ROME, lundi 19 mars 2012 (ZENIT.org) – Il y a un an, la Cour européenne des droits de l’homme rendait son arrêt définitif dans la fameuse affaire des crucifix italien (affaire Lautsi). Retour sur une affaire qui a profondément marqué la Cour européenne et sa conception des droits de l’homme à l’occasion de la publication d’une étude de synthèse par l’un des acteurs de cette affaire, Grégor Puppinck.
(liens vers l’étude en italien http://riviste.unimi.it/index.php/statoechiese/article/view/2028
En anglais http://eclj.org/pdf/ARTICLE-LAUTSI-PUPPINCK-English-BYU-Law-Review.pdf )
Cette étude vise à proposer une synthèse des principaux enseignements de l’affaire Lautsi des points de vues institutionnel, juridique, philosophique, politique et religieux. Dès la publication du premier arrêt de la Cour européenne, le 3 novembre 2009, l’affaire Lautsi est devenue un sujet de débats et un enjeu de société à travers l’Europe. Par cet arrêt, la Cour condamnait l’Italie pour violation de la liberté négative de religion du fait de la présence de crucifix dans la salle de classes des écoles publiques. Au-delà de la lettre et de l’esprit original de la Convention, la Cour a alors énoncé comme norme l’association du sécularisme et de la démocratie. Largement choquée par cet arrêt, la société européenne s’est interrogée sur le rôle de la Cour, la relation entre les droits de l’homme et la culture, la signification de la liberté négative, de la neutralité et de la laïcité, et sur la place du christianisme dans l’identité européenne.
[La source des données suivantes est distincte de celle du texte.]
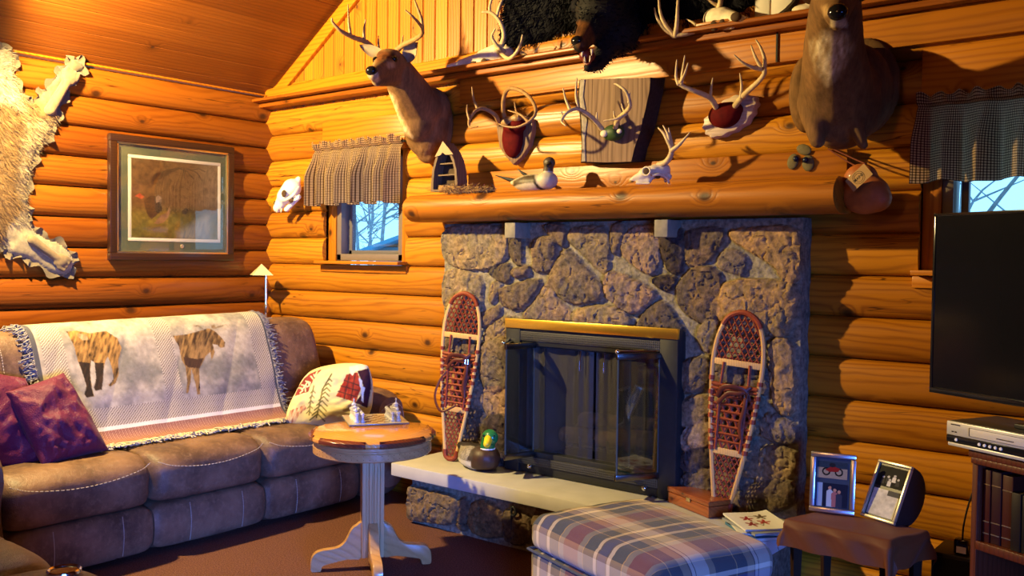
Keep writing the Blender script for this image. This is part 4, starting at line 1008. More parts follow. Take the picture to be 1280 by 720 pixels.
# ------------------------------------------------------------------ second recliner in the near corner
ls = thing('recliner_loveseat', 'brown leather loveseat in the near corner with a cup holder console', 'sofa', (-3.0, .80, 0))
SP2 = [(.35, .30), (.35, .46), (.60, .52), (.85, .59), (1.08, .625), (1.24, .615), (1.31, .53), (1.315, .40), (1.26, .28), (1.1, .27), (.6, .27)]
for k, (a, c) in enumerate(((-3.62, -2.70),)):
    m = padded(MB(), a, c, SP2, axis='x', seed=41, nu=46, p=8, dents=((.35, .02), (.62, .02))); m.build('seat_cushion', M_leather, parent=ls, smooth=60)
m = padded(MB(), -2.69, -2.33, [(.30, .05), (.30, .56), (.55, .62), (.9, .625), (1.2, .62), (1.315, .57), (1.33, .44), (1.32, .05)], axis='x', seed=43, p=6); m.build('console', M_leather, parent=ls, smooth=60)
m = MB(); m.box((-3.1, .80, .16), (1.4, .9, .24), bev=.02); m.box((-3.1, .32, .55), (1.4, .2, .85), bev=.08, seg=4); m.build('base', M_leather, parent=ls)
cpz = .62; cc = onz(80, 716, cpz)
m = MB(); m.lathe([(.034, -.05), (.036, .002), (.041, .006), (.045, .003), (.046, -.004)], 32, M=Matrix.Translation((cc.x, cc.y, cpz + .006))); m.build('cup_holder', M_chrome, parent=ls)
m = MB(); m.lathe([(0.0, 0), (.037, 0), (.037, .004), (0, .004)], 32, M=Matrix.Translation((cc.x, cc.y, cpz + .003))); m.build('cup_well', M_black_gl, parent=ls)
# ------------------------------------------------------------------ trophies
def P3(lst):   # [(px,py,y)] -> points
    return [ony(a, b, c) for a, b, c in lst]
def antler(name, mat, parent, beams, r0=.013, r1=.003):
    m = MB()
    for pts, ra, rb in beams:
        c = catmull(P3(pts), 6); n = len(c); rr = [ra * (1 - (i / (n - 1)) ** 1.4) + rb * (i / (n - 1)) ** 1.4 for i in range(n)]
        rr = [q * (1 + .07 * math.sin(i * 2.3)) for i, q in enumerate(rr)]
        m.tube(c, rr, 9)
        m.ell(c[-1], rb * 1.0, seg=6); m.ell(c[0], ra * 1.0, seg=8)
    return m.build(name, mat, parent=parent, smooth=60)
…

Cette réflexion se poursuit.
Politiquement, l’arrêt de 2009 faisait basculer la Cour dans une époque nouvelle, détachant la Cour de la culture de la modernité démocrate-chrétienne qui avait inspiré sa création. De fait, cet arrêt a été souvent perçu comme un abus de la Cour, et comme marquant le triomphe de l’athéisme individuel sur la religiosité sociale. En d’autres termes, cet arrêt a été jugé comme marquant un double excès de pouvoir : celui d’une Cour internationale sur la société politique nationale, et celui de l’individu sur la culture nationale. Finalement, la société dans sa dimension politique et culturelle se trouvait délégitimée, comme prise en tenaille entre le niveau individuel et le niveau international qui s’affirment comme les seules et ultimes sources de la légitimité politique.
L’arrêt définitif finalement rendu par la Grande Chambre de la Cour européenne, le 18 mars 2011, corrige l’arrêt de 2009 et apporte des réponses aux interrogations qu’il avait causées. Alors que l’arrêt de 2009 laissait un vide entre l’autorité supranationale des droits de l’homme et l’individu, l’arrêt de 2011 restitue à la culture et à la société nationale leur qualité et légitimité de biens communs intermédiaires.
L’affaire Lautsi est intervenue alors que les idéologies modernes sont dans une impasse ; l’Europe s’interroge de plus en plus ouvertement sur son projet de civilisation. La question posée par l’affaire Lautsi était de savoir si le christianisme a encore une place dans ce nouveau processus de civilisation, ou s’il doit être effacé de l’identité occidentale à venir. La Cour a finalement réaffirmé la légitimité sociale du christianisme, elle a considéré comme justifié le fait que « la réglementation donne à la religion majoritaire du pays une visibilité prépondérante dans l’environnement scolaire (…) vu la place qu’occupe le christianisme dans l’histoire et la tradition de l’Etat ». Cette affirmation prend toute sa portée lorsque l’on note que la Cour a simultanément relativisé le laïcisme en lui déniant toute neutralité ; il n’est pas le modèle obligatoire de la future Europe.
Les conséquences perceptibles de cette affaire sont très nombreuses : religieuses, géopolitiques, juridiques, institutionnelles. Cette affaire a très fortement contribué au processus actuel de réforme de la Cour européenne. L’intervention d’une vingtaine de pays contre l’arrêt de 2009 a permis à la Cour d’apprendre à douter d’elle-même, ce qui est bon et nécessaire quand on a tant de pouvoir !
Depuis, la Cour a commencé à prendre ses distances avec l’idéologie libérale postmoderne. Cela est visible dans une série d’affaires relatives à l’avortement, la bioéthique, ou l’homosexualité. Cette idéologie déraisonnable, culturellement ultra minoritaire en Europe, est encore intellectuellement dominante dans les milieux internationaux proches de la Cour. C’est ce décalage qui, je l’espère pour la Cour, est en train de se résorber : c’est un retour à plus de raison et de réalisme, ce qui est bon et nécessaire pour toute juridiction.